La vida no puede cuidarse. Ocurre de maneras tangibles, pero imprecisas. Se arraiga profundamente, pero en demasiadas extensiones, lenguas y oficios como para poder encontrarla donde la dejamos. Podemos sentirla, pero está hecha de lo que no vemos cómo el interior de nuestras gargantas, las cáscaras del huevo, el terciopelo debajo de nuestra piel.
No hay manera, por más laboriosas y tercas que nos empeñemos, de labrar sobre geografía muda y gigante, sobre un mapamundi que se diluye entre los cajones de cómoda. Nos quedamos dormidas media vida, ¿qué vigilia sería suficiente?
La vida no puede cuidarse, puede sostenerse, puede atravesarse, puede observarse. Puede que cada una de esas tareas nos arroje cuidado a cambio, pero también puede que no, que no hayamos sabido nunca cómo era.
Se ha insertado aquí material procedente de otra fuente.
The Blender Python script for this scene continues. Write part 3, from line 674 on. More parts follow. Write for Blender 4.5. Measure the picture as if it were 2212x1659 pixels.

Quiero estar aquí, pero no quiero que ese deseo me haga temer. Quiero estar aquí, pero no quiero temblar ante el más allá. Quiero los pasos vaporosos, los rocíos persistentes, las noches en el tenue instrumento -la metáfora es de Borges- de nuestros ojos.
Quiero un aquí donde los cuidados se hayan hecho vivencia, pasen a ese idioma secreto y murmurante con que los días atraviesan nuestras calesitas.